En second lieu, la Cour se penche sur le règlement (CE) n°2790/1999, qui a succédé au précédent. Le changement d’approche est notable. La Cour juge que ce nouveau texte « exige que le fournisseur soit propriétaire tant de la station-service qu’il donne en location au revendeur que du terrain sur lequel celle-ci est bâtie ». Cette exigence nouvelle et cumulative marque un durcissement significatif des conditions d’exemption.

Toutefois, la Cour admet une alternative : le fournisseur peut bénéficier de l’exemption s’il « loue ces biens à des tiers non liés au revendeur ». Cette précision est essentielle, car elle vise à garantir l’indépendance réelle du revendeur vis-à-vis du fournisseur. En exigeant que le bailleur du terrain soit un tiers non lié, le législateur européen a entendu prévenir les situations de dépendance économique excessive où le fournisseur pourrait exercer une pression indirecte sur le revendeur par l’intermédiaire d’une entité affiliée. Le passage d’un régime à l’autre traduit une volonté de mieux protéger la partie faible au contrat, en s’assurant que la relation d’exclusivité ne soit pas renforcée par des montages juridiques complexes dissimulant une emprise totale du fournisseur.

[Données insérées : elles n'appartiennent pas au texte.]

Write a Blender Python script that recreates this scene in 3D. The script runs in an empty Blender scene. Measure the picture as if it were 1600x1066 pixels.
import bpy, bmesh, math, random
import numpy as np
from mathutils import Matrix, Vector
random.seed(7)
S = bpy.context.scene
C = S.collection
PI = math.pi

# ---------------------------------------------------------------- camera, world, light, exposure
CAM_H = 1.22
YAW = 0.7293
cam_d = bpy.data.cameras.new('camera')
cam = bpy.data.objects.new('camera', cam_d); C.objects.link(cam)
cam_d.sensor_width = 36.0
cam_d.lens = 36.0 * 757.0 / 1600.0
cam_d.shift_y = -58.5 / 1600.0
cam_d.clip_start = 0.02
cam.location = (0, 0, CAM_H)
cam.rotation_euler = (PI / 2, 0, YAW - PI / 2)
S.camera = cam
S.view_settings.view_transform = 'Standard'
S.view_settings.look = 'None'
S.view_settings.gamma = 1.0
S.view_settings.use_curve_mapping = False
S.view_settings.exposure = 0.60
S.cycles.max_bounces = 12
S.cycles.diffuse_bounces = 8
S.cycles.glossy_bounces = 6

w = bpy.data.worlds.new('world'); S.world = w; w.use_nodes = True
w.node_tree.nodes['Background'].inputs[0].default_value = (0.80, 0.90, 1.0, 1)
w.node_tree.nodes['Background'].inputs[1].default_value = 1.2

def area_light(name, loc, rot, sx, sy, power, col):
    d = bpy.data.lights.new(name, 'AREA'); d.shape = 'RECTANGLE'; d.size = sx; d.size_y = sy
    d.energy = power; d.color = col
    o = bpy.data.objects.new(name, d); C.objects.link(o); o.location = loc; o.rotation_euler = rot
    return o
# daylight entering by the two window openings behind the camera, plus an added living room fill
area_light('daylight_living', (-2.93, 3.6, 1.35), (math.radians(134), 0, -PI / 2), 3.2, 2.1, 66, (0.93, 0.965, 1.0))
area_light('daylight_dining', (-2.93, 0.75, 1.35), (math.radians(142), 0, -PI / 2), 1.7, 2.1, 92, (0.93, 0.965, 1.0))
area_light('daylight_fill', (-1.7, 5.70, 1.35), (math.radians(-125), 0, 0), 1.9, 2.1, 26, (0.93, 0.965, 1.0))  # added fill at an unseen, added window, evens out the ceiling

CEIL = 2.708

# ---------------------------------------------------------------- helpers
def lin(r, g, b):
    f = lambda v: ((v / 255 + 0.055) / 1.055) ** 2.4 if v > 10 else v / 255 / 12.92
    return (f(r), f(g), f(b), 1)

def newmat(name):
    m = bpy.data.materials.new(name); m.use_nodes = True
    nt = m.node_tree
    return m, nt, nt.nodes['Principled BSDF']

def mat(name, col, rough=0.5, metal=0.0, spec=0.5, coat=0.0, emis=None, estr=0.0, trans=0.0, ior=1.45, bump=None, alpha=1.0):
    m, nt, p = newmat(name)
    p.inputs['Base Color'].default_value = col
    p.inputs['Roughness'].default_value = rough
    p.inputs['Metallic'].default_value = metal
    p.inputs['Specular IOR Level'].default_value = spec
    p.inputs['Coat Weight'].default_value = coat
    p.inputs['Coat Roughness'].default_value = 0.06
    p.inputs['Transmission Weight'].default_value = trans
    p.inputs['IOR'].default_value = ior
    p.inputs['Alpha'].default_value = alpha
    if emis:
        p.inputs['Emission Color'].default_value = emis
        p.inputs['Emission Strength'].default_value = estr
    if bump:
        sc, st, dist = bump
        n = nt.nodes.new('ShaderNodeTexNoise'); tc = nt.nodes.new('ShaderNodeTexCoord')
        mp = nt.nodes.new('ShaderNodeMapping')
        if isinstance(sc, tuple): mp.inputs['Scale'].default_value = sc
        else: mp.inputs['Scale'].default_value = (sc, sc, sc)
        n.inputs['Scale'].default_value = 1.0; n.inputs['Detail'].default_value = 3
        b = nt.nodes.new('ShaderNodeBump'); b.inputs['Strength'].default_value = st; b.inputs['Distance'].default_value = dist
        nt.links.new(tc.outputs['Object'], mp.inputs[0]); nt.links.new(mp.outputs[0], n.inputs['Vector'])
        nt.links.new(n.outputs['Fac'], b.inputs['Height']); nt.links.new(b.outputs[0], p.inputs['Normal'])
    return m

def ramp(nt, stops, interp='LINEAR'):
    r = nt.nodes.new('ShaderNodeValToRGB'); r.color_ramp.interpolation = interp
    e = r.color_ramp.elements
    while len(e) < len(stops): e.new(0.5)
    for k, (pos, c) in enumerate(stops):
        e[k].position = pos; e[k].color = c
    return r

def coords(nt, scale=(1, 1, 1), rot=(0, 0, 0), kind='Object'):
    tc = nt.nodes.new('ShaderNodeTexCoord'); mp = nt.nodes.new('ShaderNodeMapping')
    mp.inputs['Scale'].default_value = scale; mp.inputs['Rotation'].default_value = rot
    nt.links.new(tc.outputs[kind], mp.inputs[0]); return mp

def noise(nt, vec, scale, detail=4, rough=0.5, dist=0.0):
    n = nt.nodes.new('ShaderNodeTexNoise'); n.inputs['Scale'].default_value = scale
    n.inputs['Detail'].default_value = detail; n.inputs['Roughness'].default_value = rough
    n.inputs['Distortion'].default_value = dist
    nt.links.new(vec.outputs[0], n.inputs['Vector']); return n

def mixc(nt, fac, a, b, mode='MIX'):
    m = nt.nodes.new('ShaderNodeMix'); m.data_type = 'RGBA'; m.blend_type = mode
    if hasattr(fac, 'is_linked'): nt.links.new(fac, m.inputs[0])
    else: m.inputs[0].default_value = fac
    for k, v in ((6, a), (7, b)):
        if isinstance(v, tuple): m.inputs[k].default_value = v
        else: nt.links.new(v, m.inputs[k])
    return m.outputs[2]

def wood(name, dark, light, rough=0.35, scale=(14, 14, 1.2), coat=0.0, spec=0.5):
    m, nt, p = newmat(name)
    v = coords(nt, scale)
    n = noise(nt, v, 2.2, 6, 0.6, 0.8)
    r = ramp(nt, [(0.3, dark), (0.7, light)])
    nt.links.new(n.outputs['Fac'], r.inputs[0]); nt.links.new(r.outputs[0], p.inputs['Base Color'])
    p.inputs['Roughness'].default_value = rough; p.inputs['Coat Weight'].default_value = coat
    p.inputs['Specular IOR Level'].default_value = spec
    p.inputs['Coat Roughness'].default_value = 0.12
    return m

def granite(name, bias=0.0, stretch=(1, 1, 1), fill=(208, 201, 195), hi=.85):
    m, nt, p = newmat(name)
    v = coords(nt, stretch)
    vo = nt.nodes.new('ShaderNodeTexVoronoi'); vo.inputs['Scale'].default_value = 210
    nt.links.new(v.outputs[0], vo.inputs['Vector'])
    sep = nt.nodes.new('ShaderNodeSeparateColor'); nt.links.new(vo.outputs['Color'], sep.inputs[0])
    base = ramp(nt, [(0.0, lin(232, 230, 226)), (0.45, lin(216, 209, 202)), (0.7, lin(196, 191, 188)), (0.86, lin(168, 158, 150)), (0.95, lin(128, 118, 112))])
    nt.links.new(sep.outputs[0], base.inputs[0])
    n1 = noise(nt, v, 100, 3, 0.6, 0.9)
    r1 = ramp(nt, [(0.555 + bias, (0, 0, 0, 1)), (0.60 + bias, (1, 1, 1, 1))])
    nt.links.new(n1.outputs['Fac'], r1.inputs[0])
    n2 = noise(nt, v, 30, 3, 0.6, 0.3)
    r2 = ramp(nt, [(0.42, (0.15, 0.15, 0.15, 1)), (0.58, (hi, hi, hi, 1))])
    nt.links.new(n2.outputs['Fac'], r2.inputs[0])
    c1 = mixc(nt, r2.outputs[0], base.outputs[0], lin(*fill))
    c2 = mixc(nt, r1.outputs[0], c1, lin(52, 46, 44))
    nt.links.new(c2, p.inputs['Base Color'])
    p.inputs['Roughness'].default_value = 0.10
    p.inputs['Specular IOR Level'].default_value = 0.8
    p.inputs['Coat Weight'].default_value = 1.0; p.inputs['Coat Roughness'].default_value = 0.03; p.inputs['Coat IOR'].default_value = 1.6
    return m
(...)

**II. La prohibition maintenue de la fixation des prix de revente**

La Cour de justice rappelle avec constance le principe de la libre détermination du prix de revente par le revendeur. Elle établit une distinction claire entre les pratiques de prix licites et illicites (A) et confie au juge national la mission d’examiner concrètement les contraintes pesant sur le distributeur (B).

**A. La distinction entre prix maximal ou recommandé et prix fixe ou minimal**

La Cour énonce un critère fonctionnel pour évaluer la légalité des clauses de prix. Les accords verticaux peuvent bénéficier de l’exemption « si le fournisseur se limite à imposer un prix de vente maximal ou à recommander un prix de vente ». Dans cette hypothèse, la liberté commerciale du revendeur est préservée, car il conserve « une réelle possibilité de déterminer le prix de vente au public ». Le prix maximal protège le consommateur contre des tarifs excessifs, tandis que le prix recommandé sert de simple indication, sans caractère contraignant.

En revanche, la solution est radicalement différente lorsque le mécanisme aboutit à une restriction de la liberté du revendeur. L’exemption est exclue si les clauses contractuelles « aboutissent, directement ou par des moyens indirects ou dissimulés, à une fixation du prix de vente au public ou à une imposition du prix de vente minimal ». La Cour condamne ainsi non seulement les accords fixant explicitement un prix plancher, mais aussi toutes les pratiques qui, par leur effet, produisent un résultat équivalent.

**B. L’appréciation in concreto de la contrainte par le juge national**

Finalement, la Cour de justice renvoie la charge de la qualification à la juridiction de renvoi. Elle souligne qu’il appartient à celle-ci « de rechercher si de telles contraintes pèsent sur le revendeur ». Cette démarche impose au juge national une analyse approfondie et circonstanciée de la relation contractuelle. Il doit tenir compte non seulement des termes du contrat, mais aussi de « l’ensemble des obligations contractuelles prises dans leur contexte économique et juridique ».

Cette approche pragmatique invite le juge à ne pas s’arrêter à la lettre des clauses, mais à en déceler l’esprit et les effets concrets. Le « comportement des parties » est également un élément déterminant de l’appréciation. Par cette méthode, la Cour habilite le juge national à déjouer les stratégies de contournement et à sanctionner les restrictions de concurrence par objet, même lorsqu’elles sont habilement dissimulées derrière une apparence de légalité. La solution réaffirme ainsi l’importance de l’analyse factuelle pour une application effective du droit de la concurrence.

Source : Cour de cassation – Base Open Data « Judilibre » & « Légifrance ».